Jay McShann in: S. Dance, The World of Count Basie. (1980), 247.

Earl Hines cannot be verified in Washington in this period, but according to the band itinerary, there was room a visit there between October 15 and 23.

Ad in New York Amsterdam News, October 10, 1942, 17: Hines at the Apollo, New York, October 9–15.

S. Dance, The World of Earl Hines (1977), 301: Hines at Paradise, Detroit, October 23–29.

 

October 26

Jay McShann Orchestra

Baltimore; MD.

Monday one-nighter.

 

“Jay McShann Band Plays Baltimore,” Baltimore Afro-American, October 20, 1942, 10: Monday one-nighter in Baltimore after the Howard gig.

 

October late

Jay McShann and His Orchestra

Release of Decca 4387 (recorded July 2, 1942):

Lonely Boy Blues

Sepian Bounce

 

“The Week’s Records: Popular,” Billboard, October 31. 1942, 25: released October 21—27.

 

October 30

Jay McShann Orchestra

Including Walter Brown (voc)

Walter Richardson (voc)

Three Peter Sisters

Buck and Bubbles

Paradise Theater, Detroit, MI

October 30—November 5, 1942.

During this engagement Charlie Parker had an OD and was unable to proceed with McShann, who makes Andy Kirk give Parker a lift to New York

"Buck and Bubbles on coming Paradise Bill," Detroit Free Press, October 29, 10.

Ad in Detroit Free Press, October 30, 11.

“Night Clubs - Vaudeville: Paradise, Detroit,” Billboard, November 13, 1942, 16: Review on October 30.
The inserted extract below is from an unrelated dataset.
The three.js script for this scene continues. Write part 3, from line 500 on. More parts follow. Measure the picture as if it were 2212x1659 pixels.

Jay McShann in R. Reisner, Bird: The Legend of Charlie Parke (1962), 150: dates this episode to the end of 1942.

No evidence has been found of a Kirk engagement in Detroit in October/November, but his itinerary is not fully revealed. He seems to have played one-nighters after closing at the Apollo, New York on October 29 and opening at the Tic Toc in Boston on November 8.
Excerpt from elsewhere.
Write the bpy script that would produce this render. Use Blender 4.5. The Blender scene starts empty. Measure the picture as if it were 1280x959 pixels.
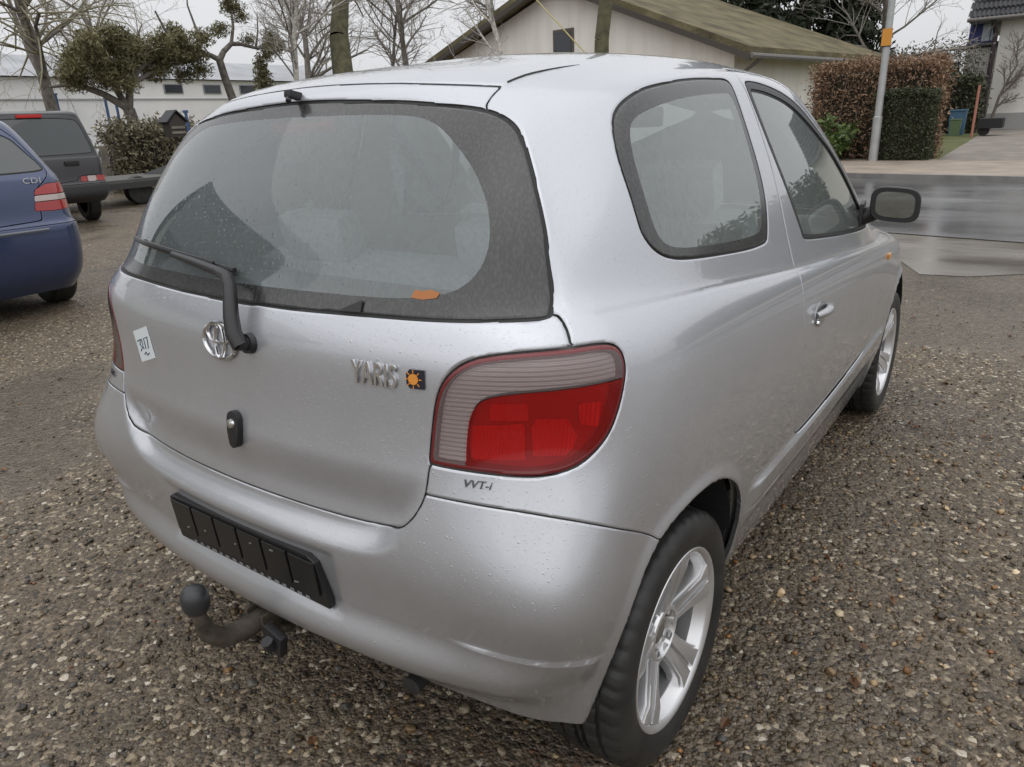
import bpy, bmesh, math, random
import numpy as np
from mathutils import Matrix, Vector, Euler

random.seed(7)
RNG = np.random.default_rng(11)
SC = bpy.context.scene
COL = SC.collection
R = math.radians

# ------------------------------------------------------------------ camera
def make_camera(loc, yaw, pitch, roll, lens):
    f = Vector((math.cos(pitch)*math.cos(yaw), math.cos(pitch)*math.sin(yaw), math.sin(pitch)))
    r = f.cross(Vector((0, 0, 1))).normalized(); u = r.cross(f)
    c, s = math.cos(roll), math.sin(roll)
    r, u = c*r+s*u, -s*r+c*u
    cd = bpy.data.cameras.new('camera'); co = bpy.data.objects.new('camera', cd); COL.objects.link(co)
    co.matrix_world = Matrix(((r.x, u.x, -f.x, loc[0]), (r.y, u.y, -f.y, loc[1]), (r.z, u.z, -f.z, loc[2]), (0, 0, 0, 1)))
    cd.sensor_width = 36; cd.lens = lens; cd.clip_start = .02; cd.clip_end = 3000
    cd.dof.use_dof = False
    SC.camera = co
CAM = (-1.25884, -1.29900, 1.36775)
make_camera(CAM, R(36.3638), R(-19.7876), R(-2.4630), 25.656)

# ------------------------------------------------------------------ overcast sky, weak broad sun, exposure
world = bpy.data.worlds.new('World'); SC.world = world; world.use_nodes = True
_n = world.node_tree.nodes; _l = world.node_tree.links
SUN_EL, SUN_AZ = R(68), R(200)          # azimuth measured from +x towards +y
sky = _n.new('ShaderNodeTexSky'); sky.sky_type = 'NISHITA'; sky.sun_disc = False
sky.sun_elevation = SUN_EL; sky.sun_rotation = R(90)-SUN_AZ
sky.air_density = 1.0; sky.dust_density = 3.0; sky.ozone_density = 1.0
hs = _n.new('ShaderNodeHueSaturation'); hs.inputs['Saturation'].default_value = .10
mx = _n.new('ShaderNodeMix'); mx.data_type = 'RGBA'; mx.inputs['Factor'].default_value = .80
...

"Top Crowd Expected at Mask Ball," Baltimore Afro-American, October 24, 1942, 16: Andy Kirk at Laurel Gardens, New Ark, NJ., October 31.

Ad in Lebanon Daily News, October 30, 1942, 17: Andy Kirk at Chestnut Street Hall, Harrisburg, PA., November 1, starting at midnight.
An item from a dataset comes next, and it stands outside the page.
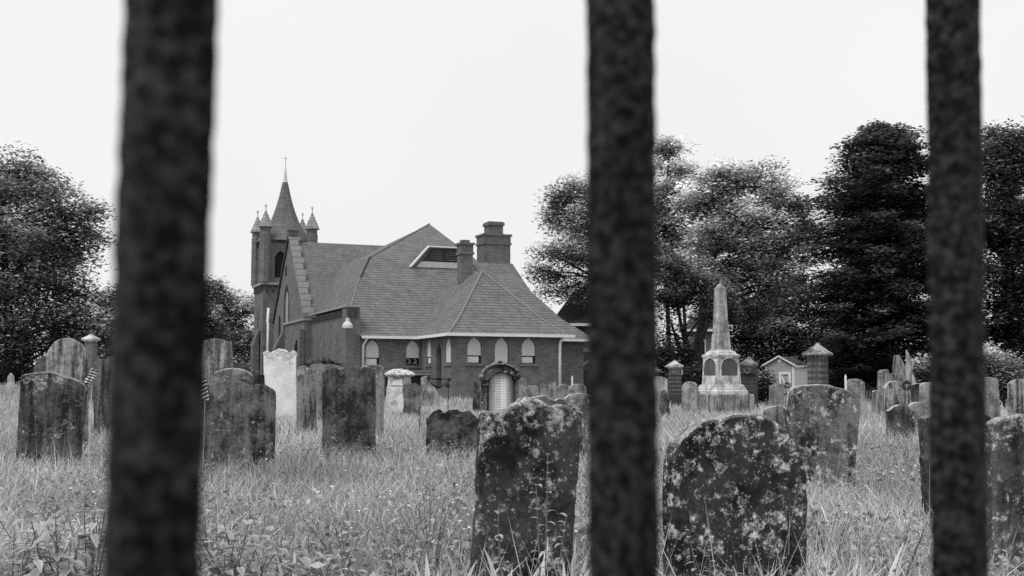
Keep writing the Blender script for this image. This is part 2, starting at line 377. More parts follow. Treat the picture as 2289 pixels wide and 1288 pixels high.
for i, (px, d, h, lb) in enumerate([(1120, 4.48, 0.45, 'strap leaved tuft at the bottom left foot of the leaning front stone'), (1185, 4.43, 0.47, 'strap leaved tuft at the bottom centre of the leaning front stone'),
        (1262, 4.53, 0.49, 'strap leaved tuft between the leaning front stone and the middle iron bar'), (1600, 4.53, 0.49, 'strap leaved tuft left at the foot of the big round topped stone'),
        (1680, 4.48, 0.47, 'strap leaved tuft centred at the foot of the big round topped stone'), (1770, 4.58, 0.47, 'strap leaved tuft right at the foot of the big round topped stone'),
        (670, 4.48, 0.45, 'strap leaved tuft right of the broadleaf clumps by the widest bar'), (830, 4.48, 0.43, 'strap leaved tuft low in the middle of the open grass'),
        (980, 4.53, 0.45, 'strap leaved tuft just left of the leaning front stone tuft'), (60, 4.48, 0.43, 'strap leaved tuft in the bottom left corner'), (1925, 4.63, 0.45, 'strap leaved tuft left of the narrowest bar at the bottom')]):
    weed('strap', px, d, h, lb, 40+i, gt)

# ------------------------------------------------------------------ headstones
def catmull(P, k=5):
    out = []
    for i in range(len(P)-1):
        p0, p1, p2, p3 = P[max(i-1, 0)], P[i], P[i+1], P[min(i+2, len(P)-1)]
        for j in range(k):
            t = j/k; out.append(tuple(.5*((2*p1[q])+(-p0[q]+p2[q])*t+(2*p0[q]-5*p1[q]+4*p2[q]-p3[q])*t*t+(-p0[q]+3*p1[q]-3*p2[q]+p3[q])*t**3) for q in (0, 1)))
    out.append(P[-1]); return out
def arc(x0, x1, yt, ys, n=9, e=2.0, yb=None):
    yb = yb or ys+40; P = [(x0, yb)]
    for i in range(n+1):
        t = math.pi*i/n; cx = (x0+x1)/2; rx = (x1-x0)/2
        c, s = math.cos(math.pi-t), math.sin(t)
        P.append((cx+rx*math.copysign(abs(c)**(2/e), c), ys-(ys-yt)*abs(s)**(2/e)))
    P.append((x1, yb)); return P
def stone(label, pts, d, yaw=8, th=.09, cat='headstone', group=None, smooth=True, rough=.004, name='headstone', mat=None, lean=0, spots=(), **mk):
    yaw = R(yaw); n = Vector((math.sin(yaw), -math.cos(yaw), 0)); t = Vector((math.cos(yaw), math.sin(yaw), 0))
    cx = sum(p[0] for p in pts)/len(pts)
    b = at(cx, 860, d); g = gz(b.x, d); base = Vector((b.x, d, g))
    top = pts[1:-1]; top = catmull(top) if smooth else top
    L = [onplane(px, py, base, n)-base for px, py in [pts[0]]+list(top)+[pts[-1]]]
    q = [[v.dot(t), v.z] for v in L]
    def ext(a, b2):
        s = (a[0]-b2[0])/min(-.05, (a[1]-b2[1])) if abs(a[1]-b2[1]) > .05 else 0
        s = max(-.16, min(.16, s)); return [a[0]+s*(-.12-a[1]), -.12]
    q = [ext(q[0], q[1])]+q+[ext(q[-1], q[-2])]
    # subdivide and roughen
    P = []
    for i in range(len(q)-1):
        a, b2 = q[i], q[i+1]; k = max(1, int(math.hypot(b2[0]-a[0], b2[1]-a[1])/.045))
        for j in range(k): P.append([a[0]+(b2[0]-a[0])*j/k, a[1]+(b2[1]-a[1])*j/k])
    P.append(q[-1])
    sd = random.random()*50
    P = [(p[0]+mnoise.noise(Vector((p[0]*14, p[1]*14, sd)))*rough*2, p[1]+(mnoise.noise(Vector((p[0]*14, p[1]*14, sd+9)))*rough*2 if p[1] > .1 else 0)) for p in P]
    P = P[::-1]
    if spots:
        ls_ = [(onplane(a_, b_, base, n)-base, r_*d/FPX) for a_, b_, r_ in spots]; mk['spots'] = [(v.dot(t), v.z, r_) for v, r_ in ls_]
    mb = MB(); mb.prism(P, lambda p, s: (p[0], s*th, p[1]))
    zt = max(p[1] for p in P)
    o = mb.build(name, mat or stone_mat(random.random()*40, ztop=zt, **mk), None, min(.014, th*.2), loc=base, rz=yaw)
    o.rotation_euler.x = R(lean)
    tag(o, label, cat, group); o['h'] = 0; del o['h']
    return o
random.seed(3)
# foreground
stone('big dark headstone with a full round top and pale round lichen blooms', [(1505, 1197), (1505, 1062), (1509, 1026), (1522, 994), (1545, 966), (1580, 941), (1625, 930), (1664, 925), (1700, 928), (1735, 942), (1765, 965), (1787, 998), (1800, 1029), (1807, 1070), (1805, 1200)], 4.75, 22, .10, dark=.02, base=.045, lich=.55, cover=.44, streak=.1, rings=.0, lscale=18, zlo=.0, zhi=.1, top=.5, rough=.005, spots=[(1727, 1216, 27), (1742, 1163, 22), (1712, 1158, 15), (1722, 1107, 13), (1662, 1122, 16), (1608, 1050, 14), (1735, 990, 11), (1770, 996, 13), (1600, 985, 14), (1742, 1045, 17), (1560, 1105, 11), (1668, 970, 9), (1678, 1175, 10), (1640, 1095, 12), (1590, 1015, 9), (1540, 1040, 14), (1625, 978, 8), (1790, 1110, 10), (1700, 1180, 9)])
stone('tall leaning front headstone with a wavy three curved top, dark and mossy', [(1062, 1219), (1079, 931), (1084, 922), (1110, 919), (1133, 914), (1150, 902), (1173, 893), (1190, 892), (1208, 896), (1226, 905), (1238, 911), (1253, 907), (1272, 914), (1290, 927), (1300, 938), (1280, 1240)], 4.85, 12, .10, dark=.02, base=.055, lich=.42, cover=.36, streak=.1, lscale=13, zlo=.25, zhi=.55, spots=[(1125, 1137, 10), (1100, 1115, 8), (1175, 985, 12), (1120, 960, 12), (1240, 1105, 12)], top=.6, rough=.006)
stone('dark lichened stone cut off by the right edge of the photo', [(2226, 1180), (2223, 962), (2226, 947), (2240, 941), (2256, 933), (2285, 926), (2320, 928), (2345, 945), (2352, 1000), (2355, 1180)], 5.6, 10, .1, dark=.03, base=.09, lich=.36, cover=.3, streak=.6, lscale=12, zhi=.5, top=.7)
stone('dark stone almost wholly hidden behind the narrowest iron bar', [(2078, 1180), (2068, 945), (2072, 932), (2100, 925), (2150, 921), (2195, 922), (2214, 932), (2220, 950), (2226, 1180)], 7.2, 8, .1, dark=.03, base=.09, lich=.3, cover=.2, streak=.5, top=.4)
stone('broad round shouldered headstone just behind the big round topped one', [(1768, 1020), (1770, 890), (1775, 871), (1788, 863), (1815, 860), (1840, 859), (1868, 864), (1895, 874), (1915, 886), (1925, 905), (1912, 1060)], 9.6, 12, .1, dark=.04, base=.17, lich=.5, cover=.4, streak=.5, lscale=9, zlo=.6, zhi=.2, top=.7, spots=[(1805, 885, 12), (1815, 905, 14), (1893, 882, 5), (1897, 892, 5), (1868, 900, 8), (1818, 940, 10), (1790, 1010, 14)])
stone('leaning lichen capped headstone nearest the left edge, with squared shoulders', [(37, 1000), (44, 858), (48, 843), (58, 836), (85, 832), (115, 832), (140, 841), (166, 848), (184, 858), (192, 874), (180, 1000)], 12, 10, .12, dark=.035, base=.12, lich=.6, cover=.16, streak=.85, lscale=9, zhi=.3, zlo=.3, top=.4, spots=[(85, 850, 10), (93, 862, 12), (125, 848, 8), (135, 852, 7), (58, 850, 8), (70, 845, 6), (98, 845, 8)])
stone('wide dark twin curved headstone just right of the widest bar', [(440, 1000), (441, 880), (450, 868), (470, 859), (498, 854), (530, 852), (548, 856), (560, 861), (575, 858), (592, 860), (606, 867), (616, 875), (614, 1000)], 12.6, 8, .1, dark=.035, base=.16, lich=.34, cover=.18, streak=.55, lscale=6, zlo=.3)
stone('dark rectangular headstone with three low humps along its top', [(720, 980), (720, 834), (727, 828), (737, 822), (750, 822), (761, 828), (775, 820), (790, 820), (803, 827), (812, 820), (824, 822), (833, 826), (840, 834), (840, 980)], 14.3, 8, .12, dark=.04, base=.12, lich=.3, cover=.2, streak=.5, zlo=.35)
stone('low dark stone with a three lobed top in the open grass', [(953, 980), (953, 936), (960, 928), (971, 917), (983, 914), (994, 922), (1004, 916), (1020, 914), (1034, 920), (1044, 917), (1054, 922), (1066, 934), (1071, 948), (1072, 985)], 13.8, 6, .1, dark=.03, base=.11, lich=.42, cover=.25, streak=.3, zlo=.7, top=.8, lscale=14)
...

Ad in Evening Times (Cumberland, MD), November 3, 11: Andy Kirk at Maryland Theater, Cumberland, MD., November 3.

 

November

Charlie Parker

Having left McShann Parker settles in New York. He is without regular jobs.

 

R. Russell: Bird Lives, (1988), 137.

S. DeVeaux; The Birth of Bebop, (1997), 234.

 

 

November–December

Jam sessions

Monroe’s Uptown House, New York, NY.

Minton’s Playhouse, New York, NY.

Kelly’s Stable, New York, NY.

November–December 1942.

Parker played jam sessions in these venues, sometimes in company with Dizzy Gillespie.

 

A. Shipton, Groovin' High (1999), 104-06.

S. DeVeaux, The Birth of Bebop (1997), 282.

I. Gitler, Swing to Bop (1985), 75-77.

R. Russell, Bird Lives, (1988), 137.

December

Earl Hines Orchestra

Minton’s, New York, NY.

Earl Hines’ Orchestra is rehearsing in New York. Hines goes to Minton’s and listens to Parker jamming. He hires Parker for the second tenor-sax chair replacing Budd Johnson.

 

Budd Johnson in S. Dance, The World of Earl Hines (1977), 301.

Earl Hines S. Dance, The World of Earl Hines (1977), 110.

Billy Eckstine in R. Reisner, Bird: The Legend of Charlie Parker (1962), 84-85.

December 25

Earl Hines and his Great New Orchestra

Possibly:  Gail Brockman, Shorty McConnell, Little Benny Harris, Dizzy Gillespie (tp); Gus Chappell, Bennie Green, Howard Scott (tb); Scoops Carey, Goon Gardner (as); Thomas Crump, Charlie Parker (ts); John Williams (bar); Earl Hines (p); Connie Wainwright (g); Jesse Simpkins (b); Shadow Wilson (d); Julia Gardner (accordion, voc); Sarah Vaughan (voc, p); Julia Gardner (accordion, voc); Madeline Green, Billy Eckstine (voc).

Savoy Sultans

Golden Gate Ballroom, New York, NY.

Xmas Day and Nite.

 

Ad in New York Amsterdam News, December 19, 1942, 15.